> Exercise details: Only the lines from the first one through the line with "scene.camera = co" should be printed, exactly as they appear.
=== Material provided ===
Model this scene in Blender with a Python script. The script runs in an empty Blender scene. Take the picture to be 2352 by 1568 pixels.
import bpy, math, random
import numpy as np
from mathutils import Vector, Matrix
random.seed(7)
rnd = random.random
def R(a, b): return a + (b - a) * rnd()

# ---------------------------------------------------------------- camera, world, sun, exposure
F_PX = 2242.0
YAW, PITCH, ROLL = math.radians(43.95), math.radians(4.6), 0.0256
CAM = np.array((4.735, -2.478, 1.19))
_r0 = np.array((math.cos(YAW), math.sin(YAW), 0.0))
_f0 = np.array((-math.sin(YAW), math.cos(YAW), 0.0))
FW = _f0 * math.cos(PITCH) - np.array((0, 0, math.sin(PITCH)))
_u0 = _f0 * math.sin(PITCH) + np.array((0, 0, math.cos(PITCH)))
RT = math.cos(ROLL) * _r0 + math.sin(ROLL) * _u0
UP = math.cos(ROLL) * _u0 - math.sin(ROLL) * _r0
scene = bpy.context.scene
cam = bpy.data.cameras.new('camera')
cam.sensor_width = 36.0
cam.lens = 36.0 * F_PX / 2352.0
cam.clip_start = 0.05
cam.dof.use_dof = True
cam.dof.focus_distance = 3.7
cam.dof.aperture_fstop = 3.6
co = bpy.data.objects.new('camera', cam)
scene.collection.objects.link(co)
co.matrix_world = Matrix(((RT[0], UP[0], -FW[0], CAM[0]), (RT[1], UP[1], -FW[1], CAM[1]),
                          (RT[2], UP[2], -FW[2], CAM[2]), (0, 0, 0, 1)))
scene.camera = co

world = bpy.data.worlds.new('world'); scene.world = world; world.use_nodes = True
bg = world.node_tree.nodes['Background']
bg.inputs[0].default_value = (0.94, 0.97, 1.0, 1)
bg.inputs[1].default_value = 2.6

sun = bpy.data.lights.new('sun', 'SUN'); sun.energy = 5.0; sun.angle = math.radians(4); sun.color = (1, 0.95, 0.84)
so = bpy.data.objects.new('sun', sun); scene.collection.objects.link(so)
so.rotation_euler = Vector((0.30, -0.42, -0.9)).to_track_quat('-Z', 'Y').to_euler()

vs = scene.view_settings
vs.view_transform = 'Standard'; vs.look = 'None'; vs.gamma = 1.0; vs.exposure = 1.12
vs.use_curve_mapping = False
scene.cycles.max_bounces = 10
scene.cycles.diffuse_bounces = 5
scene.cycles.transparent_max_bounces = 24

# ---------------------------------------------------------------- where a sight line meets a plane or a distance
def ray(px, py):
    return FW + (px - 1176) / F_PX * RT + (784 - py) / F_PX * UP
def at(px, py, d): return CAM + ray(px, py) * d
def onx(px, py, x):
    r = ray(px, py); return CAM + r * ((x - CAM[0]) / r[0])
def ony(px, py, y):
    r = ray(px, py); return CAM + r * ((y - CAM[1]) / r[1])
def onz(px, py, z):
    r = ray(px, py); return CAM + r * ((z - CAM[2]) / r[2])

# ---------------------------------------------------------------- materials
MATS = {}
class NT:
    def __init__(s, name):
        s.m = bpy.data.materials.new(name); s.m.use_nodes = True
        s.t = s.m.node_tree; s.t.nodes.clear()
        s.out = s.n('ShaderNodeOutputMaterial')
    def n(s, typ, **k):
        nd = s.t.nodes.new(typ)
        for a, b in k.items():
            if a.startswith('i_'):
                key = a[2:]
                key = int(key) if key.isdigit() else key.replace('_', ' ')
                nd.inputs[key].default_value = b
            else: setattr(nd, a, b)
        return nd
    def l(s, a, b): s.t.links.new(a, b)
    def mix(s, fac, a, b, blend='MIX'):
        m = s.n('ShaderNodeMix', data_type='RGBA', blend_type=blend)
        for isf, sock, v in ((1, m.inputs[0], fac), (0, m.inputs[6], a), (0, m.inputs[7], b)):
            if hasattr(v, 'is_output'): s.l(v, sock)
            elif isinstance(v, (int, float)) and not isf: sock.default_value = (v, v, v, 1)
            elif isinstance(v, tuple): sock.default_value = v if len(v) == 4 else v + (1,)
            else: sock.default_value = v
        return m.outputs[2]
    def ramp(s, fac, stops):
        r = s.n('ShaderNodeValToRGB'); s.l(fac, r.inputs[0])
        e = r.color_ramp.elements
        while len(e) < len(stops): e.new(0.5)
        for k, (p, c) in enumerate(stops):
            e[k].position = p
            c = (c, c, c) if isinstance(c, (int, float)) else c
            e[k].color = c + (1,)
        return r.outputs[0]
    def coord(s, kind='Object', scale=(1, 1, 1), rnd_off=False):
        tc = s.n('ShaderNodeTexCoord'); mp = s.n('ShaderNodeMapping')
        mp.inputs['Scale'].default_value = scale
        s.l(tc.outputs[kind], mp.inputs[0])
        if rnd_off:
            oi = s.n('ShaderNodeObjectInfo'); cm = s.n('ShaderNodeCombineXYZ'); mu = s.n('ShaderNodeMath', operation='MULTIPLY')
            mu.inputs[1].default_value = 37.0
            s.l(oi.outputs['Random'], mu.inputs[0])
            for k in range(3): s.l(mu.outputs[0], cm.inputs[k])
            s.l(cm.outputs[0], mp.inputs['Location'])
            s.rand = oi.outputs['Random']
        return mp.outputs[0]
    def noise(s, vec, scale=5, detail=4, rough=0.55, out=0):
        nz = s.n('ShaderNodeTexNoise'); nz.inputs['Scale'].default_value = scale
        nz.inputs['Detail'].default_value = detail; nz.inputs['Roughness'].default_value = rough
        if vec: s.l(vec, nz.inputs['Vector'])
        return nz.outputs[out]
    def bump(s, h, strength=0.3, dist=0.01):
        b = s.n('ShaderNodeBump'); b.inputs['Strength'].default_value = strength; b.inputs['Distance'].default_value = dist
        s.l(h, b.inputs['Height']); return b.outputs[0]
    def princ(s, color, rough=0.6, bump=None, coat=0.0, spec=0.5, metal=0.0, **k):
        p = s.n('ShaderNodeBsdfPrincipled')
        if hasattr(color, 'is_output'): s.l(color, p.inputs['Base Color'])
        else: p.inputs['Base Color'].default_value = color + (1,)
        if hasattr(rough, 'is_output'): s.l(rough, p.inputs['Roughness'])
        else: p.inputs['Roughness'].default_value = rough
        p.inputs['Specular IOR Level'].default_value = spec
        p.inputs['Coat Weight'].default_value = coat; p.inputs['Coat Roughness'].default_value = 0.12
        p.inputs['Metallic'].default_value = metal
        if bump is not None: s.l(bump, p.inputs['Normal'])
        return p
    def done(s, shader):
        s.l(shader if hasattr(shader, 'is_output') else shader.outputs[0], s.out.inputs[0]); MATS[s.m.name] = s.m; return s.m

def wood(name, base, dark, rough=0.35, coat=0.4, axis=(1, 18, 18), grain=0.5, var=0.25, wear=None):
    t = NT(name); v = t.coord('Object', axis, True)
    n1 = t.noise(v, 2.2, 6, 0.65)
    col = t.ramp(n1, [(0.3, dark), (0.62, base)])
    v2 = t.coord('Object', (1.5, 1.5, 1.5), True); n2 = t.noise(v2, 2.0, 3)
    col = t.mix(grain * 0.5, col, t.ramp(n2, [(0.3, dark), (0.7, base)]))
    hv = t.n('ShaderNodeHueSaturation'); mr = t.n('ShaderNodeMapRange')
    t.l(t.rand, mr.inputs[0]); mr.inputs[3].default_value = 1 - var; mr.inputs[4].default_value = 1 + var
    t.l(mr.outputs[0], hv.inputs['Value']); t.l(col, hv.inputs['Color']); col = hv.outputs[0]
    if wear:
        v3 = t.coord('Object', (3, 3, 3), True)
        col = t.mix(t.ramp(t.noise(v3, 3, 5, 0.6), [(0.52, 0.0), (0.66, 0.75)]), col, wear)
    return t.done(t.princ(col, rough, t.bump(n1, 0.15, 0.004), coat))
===
> Written solution:
Model this scene in Blender with a Python script. The script runs in an empty Blender scene. Take the picture to be 2352 by 1568 pixels.
import bpy, math, random
import numpy as np
from mathutils import Vector, Matrix
random.seed(7)
rnd = random.random
def R(a, b): return a + (b - a) * rnd()

# ---------------------------------------------------------------- camera, world, sun, exposure
F_PX = 2242.0
YAW, PITCH, ROLL = math.radians(43.95), math.radians(4.6), 0.0256
CAM = np.array((4.735, -2.478, 1.19))
_r0 = np.array((math.cos(YAW), math.sin(YAW), 0.0))
_f0 = np.array((-math.sin(YAW), math.cos(YAW), 0.0))
FW = _f0 * math.cos(PITCH) - np.array((0, 0, math.sin(PITCH)))
_u0 = _f0 * math.sin(PITCH) + np.array((0, 0, math.cos(PITCH)))
RT = math.cos(ROLL) * _r0 + math.sin(ROLL) * _u0
UP = math.cos(ROLL) * _u0 - math.sin(ROLL) * _r0
scene = bpy.context.scene
cam = bpy.data.cameras.new('camera')
cam.sensor_width = 36.0
cam.lens = 36.0 * F_PX / 2352.0
cam.clip_start = 0.05
cam.dof.use_dof = True
cam.dof.focus_distance = 3.7
cam.dof.aperture_fstop = 3.6
co = bpy.data.objects.new('camera', cam)
scene.collection.objects.link(co)
co.matrix_world = Matrix(((RT[0], UP[0], -FW[0], CAM[0]), (RT[1], UP[1], -FW[1], CAM[1]),
                          (RT[2], UP[2], -FW[2], CAM[2]), (0, 0, 0, 1)))
scene.camera = co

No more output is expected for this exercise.